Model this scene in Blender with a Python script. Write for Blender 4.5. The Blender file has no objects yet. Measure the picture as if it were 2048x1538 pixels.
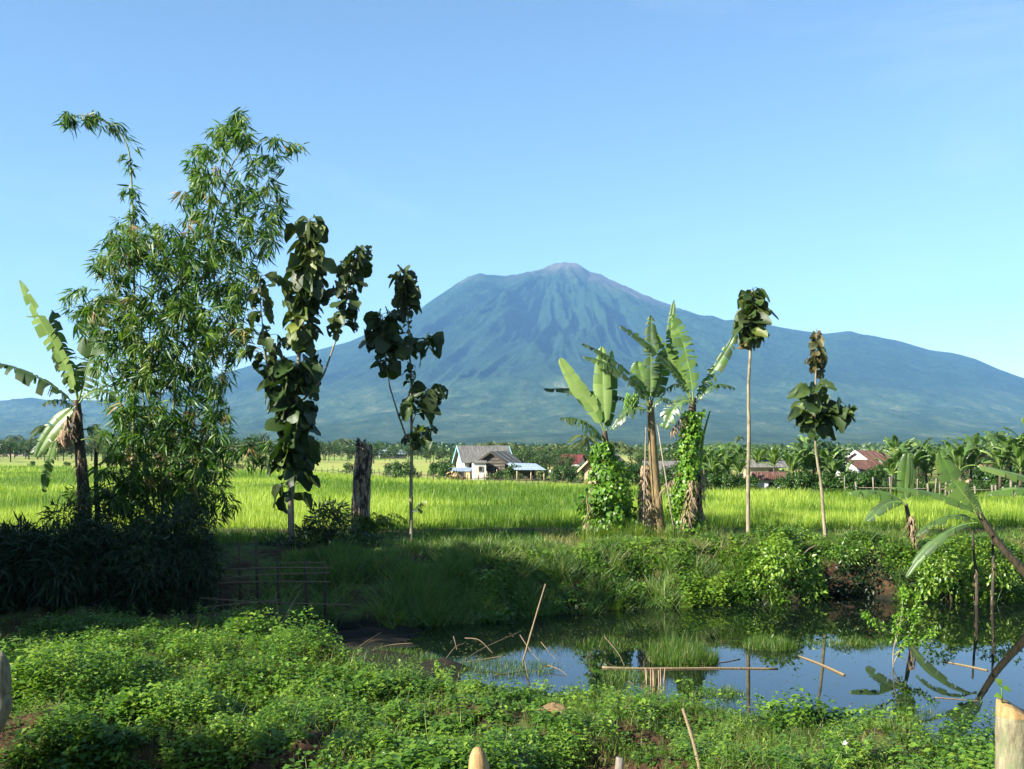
import bpy, math, random
import numpy as np
from mathutils import Vector
R = math.radians
rng = np.random.default_rng(7)
random.seed(7)
scene = bpy.context.scene
C = scene.collection
# ------------------------------------------------------------ camera, sky, sun
F, HOR, ZC = 2050.0, 895.0, 3.6          # focal length in photo pixels, horizon row, eye height over the paddy
cam_d = bpy.data.cameras.new('camera'); cam = bpy.data.objects.new('camera', cam_d); C.objects.link(cam)
cam.location = (0, 0, ZC); cam.rotation_euler = (R(90), 0, 0)
cam_d.sensor_width = 36; cam_d.lens = 36.0 * F / 2048; cam_d.shift_y = (HOR - 769) / 2048
cam_d.clip_start = 0.1; cam_d.clip_end = 60000
scene.camera = cam
SUN_EL = 30.0
SX, SY = -0.87, -0.49                     # horizontal direction towards the sun (left, behind the viewer)
sun_az = math.atan2(SX, SY)               # Nishita: rotation measured from +Y towards +X
w = bpy.data.worlds.new('World'); scene.world = w; w.use_nodes = True
nt = w.node_tree; nt.nodes.clear()
sky = nt.nodes.new('ShaderNodeTexSky'); sky.sky_type = 'NISHITA'; sky.sun_disc = False
sky.sun_elevation = R(SUN_EL); sky.sun_rotation = sun_az
sky.air_density = 0.92; sky.dust_density = 0.3; sky.ozone_density = 1.4; sky.altitude = 300
bg = nt.nodes.new('ShaderNodeBackground'); bg.inputs[1].default_value = 0.0575
out = nt.nodes.new('ShaderNodeOutputWorld')
tc = nt.nodes.new('ShaderNodeTexCoord'); mp = nt.nodes.new('ShaderNodeMapping'); mp.inputs['Scale'].default_value = (1.2, 1.2, 5.0); mp.inputs['Rotation'].default_value = (0, R(14), R(20))
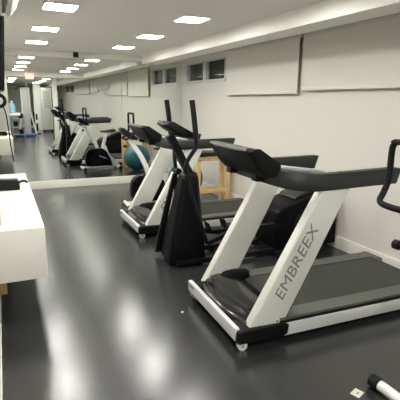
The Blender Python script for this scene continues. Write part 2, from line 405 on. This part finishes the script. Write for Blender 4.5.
# ------------------------------------------------------------------ exercise bikes
def make_bike(loc, rz, lab, hx=.08, hw=.17, half=.25, cx=0, zl=0.0, fx=0.0):
    t = thing('exercise_bike', lab, 'exercise bike', loc, rz, 'upright exercise bikes')
    for x in (0, .88):
        s_ = MB().tube([(x, -half + .05, .045), (x, half - .05, .045)], .032, 16).build('stabilizer', M['white'], t)
        for sgn in (-1, 1):
            MB().lathe([(.034, -.035), (.041, -.03), (.041, .03), (.034, .037)], (x, sgn * (half - .02), .042), 'y', 16).build('end_cap', M['rubber'], s_)
    MB().box((.0, -.03, .05), (.88, .03, .085), .008).build('base_bar', M['white'], t)
    P = [(.09, .09), (.055, .22), (.06, .32)] + [(.24 - .17 * cos(a), .36 + .17 * sin(a)) for a in (.3, .8, 1.3)] + [(.42, .535), (.52, .51), (.60, .42), (.68, .25), (.73, .09)]
    h = MB().prism(P, -.085, .085, 'y', .025, 3).build('flywheel_housing', M['satin'], t)
    MB().tube([(.38, -.10, .31), (.38, .10, .31)], .16, 28).build('side_disc', M['black'], h)
    cr = MB()
    cr.tube([(.40, -.14, .34), (.40, .14, .34)], .02)
    for sgn in (-1, 1):
        cr.tube([(.40, sgn * .09, .34), (.40, sgn * .135, .34), (.40 + sgn * .15, sgn * .135, .34 - sgn * .06)], .014)
    crank = cr.build('crank', M['steel'], t)
    for sgn in (-1, 1):
        MB().box((.50 + (sgn - 1) * .15, sgn * .135 if sgn > 0 else -.235, .28 - sgn * .06 + .04), (.60 + (sgn - 1) * .15, .235 if sgn > 0 else -.135, .305 - sgn * .06 + .04), .008).build('pedal', M['rubber'], crank)
    MB().prism([(.50, .60), (.58, .60), (.66, .36), (.92, .09), (.92, .05), (.74, .05), (.56, .36)], -.05, .05, 'y', .012).build('rear_leg', M['white'], t)
    MB().tube([(.48, 0, .45), (.60, 0, .90)], 1, sec=[(-.03, -.045), (.03, -.045), (.03, .045), (-.03, .045)]).build('seat_post', M['white'], t)
    st = MB().loft([[(x + .12, w * cos(a), z + hh * sin(a)) for a in [2 * pi * k / 14 for k in range(14)]] for x, w, z, hh in ((.33, .02, .945, .012), (.37, .04, .94, .024), (.47, .06, .935, .032), (.57, .11, .945, .040), (.65, .12, .955, .042), (.70, .10, .96, .034), (.715, .05, .962, .018))])
    st.build('saddle', M['pad'], t)
    MB().box((.54, -.05, .875), (.70, .05, .91), .008).build('saddle_clamp', M['white'], t)
    x1 = hx - .09
    MB().tube([(.37, 0, .46), (.34, 0, .60), (.24 + (hx - .08) * .4, 0, .82), (x1 + .10, 0, 1.04), (x1 + .06, 0, 1.12)], 1, smooth=5, sec=[(-.035, -.045), (.035, -.045), (.035, .045), (-.035, .045)]).build('neck', M['white'], t)
    c = MB().loft([[(hx - .10 + cx + a, y, z + zl * .4) for a, z in ((-.08, 1.25), (-.05, 1.285), (-.02, 1.28), (.20, 1.12), (.19, 1.085), (.10, 1.10), (-.02, 1.18))] for y in (-.11, .11)], .012).build('console', M['black'], t)
    MB().loft([[(hx - .10 + cx + a, y, z + zl * .4) for a, z in ((-.015, 1.278), (.18, 1.136), (.178, 1.133), (-.017, 1.275))] for y in (-.08, .08)]).build('display', M['screen'], c)
    w = hw; z1 = 1.50
    P = [(hx - .10 + fx, 0, 1.105 + zl), (hx - .10 + fx, w * .7, 1.105 + zl), (hx - .09 + fx, w * .95, 1.12 + zl), (hx - .02, w, 1.16 + zl), (hx + .01, w, 1.24 + zl), (hx + .01, w, 1.44), (hx + .01, w * .96, z1 - .015), (hx + .01, w * .8, z1), (hx + .01, -w * .8, z1), (hx + .01, -w * .96, z1 - .015), (hx + .01, -w, 1.44), (hx + .01, -w, 1.24 + zl), (hx - .02, -w, 1.16 + zl), (hx - .09 + fx, -w * .95, 1.12 + zl), (hx - .10 + fx, -w * .7, 1.105 + zl)]
    MB().tube(P, .017, 10, closed=True, smooth=4).build('handlebar', M['foam'], t)
    MB().lathe([(.012, 0), (.012, .04), (.026, .045), (.026, .075), (.015, .085)], (x1 + .02, .04, .98), 'y', 14).build('adjust_knob', M['black'], t)
    return t
make_bike((1.77, 6.72, 0), math.radians(-2), 'black and white exercise bike near the mirror behind the second treadmill')
make_bike((1.95, 1.43, 0), 0, 'exercise bike at the right frame edge, only loop handlebar and foot showing', hx=-.045, hw=.27, half=.25, cx=.13, zl=.06, fx=.035)

# ------------------------------------------------------------------ wooden couch table, ball
t = thing('treatment_table', 'pale pine table with black padded top against the white wall', 'table', (3.15, 6.50, 0))
for sx in (-1, 1):
    for sy in (-1, 1):
        x, y = sx * .275, sy * .11
        MB().box((x - .035, y - .035, 0), (x + .035, y + .035, .75), .004).build('leg', M['wood'], t)
for sy in (-1, 1):
    MB().box((-.31, sy * .11 - .02, .74), (.31, sy * .11 + .02, .82), .004).build('apron', M['wood'], t)
    MB().box((-.27, sy * .11 - .018, .20), (.27, sy * .11 + .018, .26), .004).build('stretcher', M['wood'], t)
for sx in (-1, 1):
    MB().box((sx * .29 - .02, -.09, .74), (sx * .29 + .02, .09, .82), .004).build('apron', M['wood'], t)
    MB().box((sx * .275 - .018, -.09, .20), (sx * .275 + .018, .09, .26), .004).build('stretcher', M['wood'], t)
MB().box((-.32, -.17, .82), (.32, .17, .885), .02, 3).build('padded_top', M['pad'], t)
bb = MB(); R = .32; prof = []
for j in range(0, 41):
    a = -pi / 2 + pi * j / 40
    rr = R * (1 + .006 * cos(a * 44) * (cos(a) ** .5 if cos(a) > 0 else 0))
    prof.append((rr * cos(a), rr * sin(a)))
o = bb.lathe(prof, n=40).build('exercise_ball', M['ball'], loc=(3.0, 7.22, R), rot=(.5, .9, 0))
tag(o, 'teal inflated exercise ball on the floor by the mirror', 'ball')

# ------------------------------------------------------------------ left side: counter, TV, AC
t = thing('wall_counter', 'long white floating counter along the left wall', 'counter', (XL, 4.68, .3514))
MB().box((0, -1.333, 0), (.367, 1.333, .4055), .002).build('body', M['counter'], t)
MB().box((.0, -1.27, -.115), (.07, -1.16, -.001), .003).build('wall_bracket', M['brown'], t)
MB().box((.0, 1.1, -.115), (.07, 1.21, -.001), .003).build('wall_bracket', M['brown'], t)
t = thing('electronic_device', 'small boxy black device lying on the far end of the white counter', 'device', (.045, 4.98, .757))
MB().prism([(-.12, .0), (.085, .0), (.085, .075), (.06, .11), (-.12, .115)], -.09, .09, 'y', .014, 3).build('case', M['black'], t)
MB().box((-.10, -.02, .108), (.05, .085, .125), .003).build('top_plate', M['silver'], t)
MB().tube([(.08, .08, .05), (.12, .12, .06), (.15, .16, .05), (.165, .2, .03)], .014, smooth=4).build('plug', M['black'], t)
t = thing('wooden_box', 'small brown wooden box on the white counter against the left wall', 'box', (XL + .028, 3.62, .757))
MB().box((-.028, -.12, 0), (.038, .12, .05), .004).build('body', M['brown'], t)
MB().box((-.028, -.123, .05), (.041, .123, .062), .003).build('lid', M['brown'], t)
t = thing('television', 'black flat television seen edge-on, hung high on the left wall', 'television', (XL, 4.45, 1.77))
MB().prism([(.130, 0), (.179, -.004), (.224, .571), (.175, .575)], -.46, .46, 'y', .005).build('body', M['black'], t)
MB().loft([[(.1812, y, .02), (.2225, y, .548), (.2235, y, .547), (.1822, y, .019)] for y in (-.44, .44)]).build('screen', M['screen'], t)
MB().box((0, -.15, .15), (.138, .15, .4), .006).build('wall_mount', M['black'], t)
t = thing('air_conditioner', 'white split air conditioner above the television, its curved end showing', 'air conditioner', (XL, 2.15, 2.13))
PR = [(-.003, .0), (.12, -.002), (.20, .0), (.232, .018), (.254, .045), (.27, .073), (.285, .13), (.282, .21), (.25, .28), (.21, .30), (-.003, .30)]
MB().prism(PR, -.45, .45, 'y', .01, 3).build('body', M['white'], t)
MB().prism([(.205, -.004), (.215, -.002), (.25, .036), (.255, .030), (.22, -.012), (.205, -.014)], -.43, .43, 'y', .003).build('louver', M['white'], t)
MB().box((.180, -.43, -.006), (.199, .40, .002), .001).build('air_slot', M['black'], t)
t = thing('jump_rope', 'black ring handle with hanging cord at the left end of the mirror', 'jump rope', (-.005, 8.71, 1.645))
ring = [(.105 * cos(a), 0, .105 * sin(a) + .02) for a in [2 * pi * k / 20 for k in range(20)]]
MB().tube(ring, .03, 10, closed=True).build('ring_handle', M['foam'], t)
MB().tube([(.06, 0, -.07), (.10, .0, -.2), (.125, 0, -.5), (.14, 0, -.8), (.165, 0, -1.08)], .010, 8, smooth=5).build('cord', M['rubber'], t)
MB().tube([(-.0, .078, .16), (0, -.01, .155), (0, -.04, .17)], .008, 8).build('hook', M['chrome'], t)

# ------------------------------------------------------------------ small things on the floor
t = MB().box((-.035, -.028, 0), (.035, .028, .003)).build('paper_tag', M['paper'], loc=(1.815, 1.67, .001), rot=(0, 0, .35))
tag(t, 'small crumpled white paper tag lying on the floor by the bike foot', 'paper')
MB().box((-.012, -.008, .003), (.012, .0, .0042)).build('print', M['ink'], t)
t = MB().prism([(-.012, -.006), (.006, -.01), (.013, .004), (-.004, .01)], 0, .004, 'z').build('paper_scrap', M['paper'], loc=(1.235, 3.03, .001))
tag(t, 'tiny white paper scrap on the floor beside the front treadmill', 'paper')

# ------------------------------------------------------------------ behind the camera, seen in the mirror
t = thing('exit_sign', 'red lit EXIT sign hanging from the far beam, reversed in the mirror', 'sign', (.95, 2.30, 2.32))
MB().box((-.13, -.02, 0), (.13, .02, .19), .006).build('face', M['exit_red'], t)
text_mesh('lettering', 'EXIT', .12, M['exit_txt'], kids(t)[0], axes((-1, 0, 0), (0, 0, 1), (0, .0215, .095)))
MB().box((-.02, -.015, .19), (.02, .015, .239)).build('hanger', M['alu'], t)
t = thing('wall_shelf', 'white floating shelf holding a blue water jug, seen in the mirror', 'shelf', (.33, -1.65, 1.05))
MB().box((0, -.3, .0), (.40, .3, .10), .004).build('board', M['counter'], t)
MB().box((.0, -.03, -.2), (.04, .03, 0), .004).build('bracket', M['steel'], t)
t = thing('water_jug', 'pale blue water jug standing on the white wall shelf in the mirror', 'jug', (.45, -1.6, 1.15))
MB().lathe([(.10, 0), (.125, .015), (.13, .1), (.122, .13), (.13, .16), (.13, .32), (.10, .37), (.04, .40), (.035, .44)], n=28).build('body', M['jug'], t)
MB().lathe([(.04, .43), (.042, .47), (.03, .48)], n=20).build('cap', M['white'], t)
t = thing('storage_rack', 'grey open metal rack with dark bins below the white shelf', 'rack', (.70, -3.5, 0))
for sx in (-1, 1):
    for sy in (-1, 1): MB().box((sx * .24 - .02, sy * .2 - .02, 0), (sx * .24 + .02, sy * .2 + .02, 1.05), .003).build('post', M['steel'], t)
for z in (.15, .5, .85): MB().box((-.26, -.22, z), (.26, .22, z + .03), .003).build('shelf', M['steel'], t)
for k, (x, z) in enumerate(((.12, .88), (-.1, .53), (.1, .18))):
    o = MB().box((x - .09, -.15, z + .001), (x + .09, .15, z + .2), .01).build('storage_bin', M['black'], loc=(.70, -3.5, 0))
    tag(o, 'dark bin on the %s shelf of the grey rack in the mirror' % ('top', 'middle', 'bottom')[k], 'bin')
t = thing('cable_machine', 'tall pale cable machine on a blue base, reflected in the mirror', 'cable machine', (1.12, -4.5, 0))
MB().box((-.56, -.55, 0), (.34, .4, .10), .02).build('base', M['blue'], t)
MB().box((-.16, -.1, .10), (.16, .1, 2.22), .02).build('column', M['alu'], t)
for sx in (-1, 1):
    MB().tube([(sx * .38, .12, .10), (sx * .17, .12, 1.15), (sx * .17, .12, 2.2)], 1, sec=[(-.03, -.03), (.03, -.03), (.03, .03), (-.03, .03)]).build('leg', M['white'], t)
MB().tube([(.08, 0, 2.2), (.08, 0, 2.54)], .03).build('top_post', M['white'], t)
MB().tube([(-.42, .15, 2.12), (-.25, .15, 2.25), (.1, .1, 2.26)], .022).build('pulley_arm', M['black'], t)
t = thing('plate_tree', 'dark weight plates on a stand between cable machine and white column', 'weights', (1.52, -5.6, 0))
MB().tube([(0, 0, .0), (0, 0, 1.1)], .035).build('post', M['black'], t)
MB().box((-.28, -.06, 0), (.28, .06, .05), .01).build('foot', M['black'], t)
for x, z, r in ((.12, .85, .15), (-.12, .6, .16), (.12, .35, .19)):
    MB().tube([(x - .035, 0, z), (x + .035, 0, z)], r, 24).build('plate', M['rubber'], t)
t = thing('locker', 'white upright cabinet with a printed chart, reflected beside the pillar', 'cabinet', (2.30, -7.3, 0))
MB().box((-.26, -.25, .12), (.26, .2, 2.3), .006).build('body', M['white'], t)
MB().box((-.22, .2, .20), (.22, .215, 2.26), .003).build('door', M['white'], t)
for x in (-.2, .2): MB().box((x - .03, -.2, 0), (x + .03, .15, .12)).build('foot', M['black'], t)
pc = MB().box((-.16, .216, 1.22), (.18, .218, 2.14)).build('chart', M['paper'], t)
lines = MB()
for r in range(5):
    for q in range(3):
        x = -.12 + q * .10; z = 1.3 + r * .17
        lines.box((x, .218, z), (x + .06, .2188, z + .09))
lines.build('figures', M['alu'], pc)
t = MB().tube([(0, 0, 0), (0, 0, 1.75)], .05, 14).build('dark_pole', M['rubber'], loc=(2.62, -6.9, 0))  # plain dark upright added in place of the dark door frame edges
tag(t, 'tall dark pole standing in for door frame edges between cabinet and pillar', 'roll')

# ------------------------------------------------------------------ world and view
wd = bpy.data.worlds.new('night'); S.world = wd; wd.use_nodes = True
wd.node_tree.nodes['Background'].inputs[0].default_value = (.05, .055, .06, 1)
wd.node_tree.nodes['Background'].inputs[1].default_value = .5
S.view_settings.view_transform = 'Standard'; S.view_settings.look = 'None'
S.view_settings.gamma = 1; S.view_settings.exposure = 0.06; S.view_settings.use_curve_mapping = False
S.cycles.use_denoising = True
S.cycles.max_bounces = 10; S.cycles.diffuse_bounces = 6; S.cycles.glossy_bounces = 6
S.cycles.caustics_reflective = True
S.cycles.sample_clamp_indirect = 6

==*==

**What the exercise asks**
Start at the first line of the records and write out everything up to and including the line containing "tc = nt.nodes.new('ShaderNodeTexCoord');". No pictures.

**Expected answer**
Model this scene in Blender with a Python script. Write for Blender 4.5. The Blender file has no objects yet. Measure the picture as if it were 2048x1538 pixels.
import bpy, math, random
import numpy as np
from mathutils import Vector
R = math.radians
rng = np.random.default_rng(7)
random.seed(7)
scene = bpy.context.scene
C = scene.collection
# ------------------------------------------------------------ camera, sky, sun
F, HOR, ZC = 2050.0, 895.0, 3.6          # focal length in photo pixels, horizon row, eye height over the paddy
cam_d = bpy.data.cameras.new('camera'); cam = bpy.data.objects.new('camera', cam_d); C.objects.link(cam)
cam.location = (0, 0, ZC); cam.rotation_euler = (R(90), 0, 0)
cam_d.sensor_width = 36; cam_d.lens = 36.0 * F / 2048; cam_d.shift_y = (HOR - 769) / 2048
cam_d.clip_start = 0.1; cam_d.clip_end = 60000
scene.camera = cam
SUN_EL = 30.0
SX, SY = -0.87, -0.49                     # horizontal direction towards the sun (left, behind the viewer)
sun_az = math.atan2(SX, SY)               # Nishita: rotation measured from +Y towards +X
w = bpy.data.worlds.new('World'); scene.world = w; w.use_nodes = True
nt = w.node_tree; nt.nodes.clear()
sky = nt.nodes.new('ShaderNodeTexSky'); sky.sky_type = 'NISHITA'; sky.sun_disc = False
sky.sun_elevation = R(SUN_EL); sky.sun_rotation = sun_az
sky.air_density = 0.92; sky.dust_density = 0.3; sky.ozone_density = 1.4; sky.altitude = 300
bg = nt.nodes.new('ShaderNodeBackground'); bg.inputs[1].default_value = 0.0575
out = nt.nodes.new('ShaderNodeOutputWorld')
tc = nt.nodes.new('ShaderNodeTexCoord'); mp = nt.nodes.new('ShaderNodeMapping'); mp.inputs['Scale'].default_value = (1.2, 1.2, 5.0); mp.inputs['Rotation'].default_value = (0, R(14), R(20))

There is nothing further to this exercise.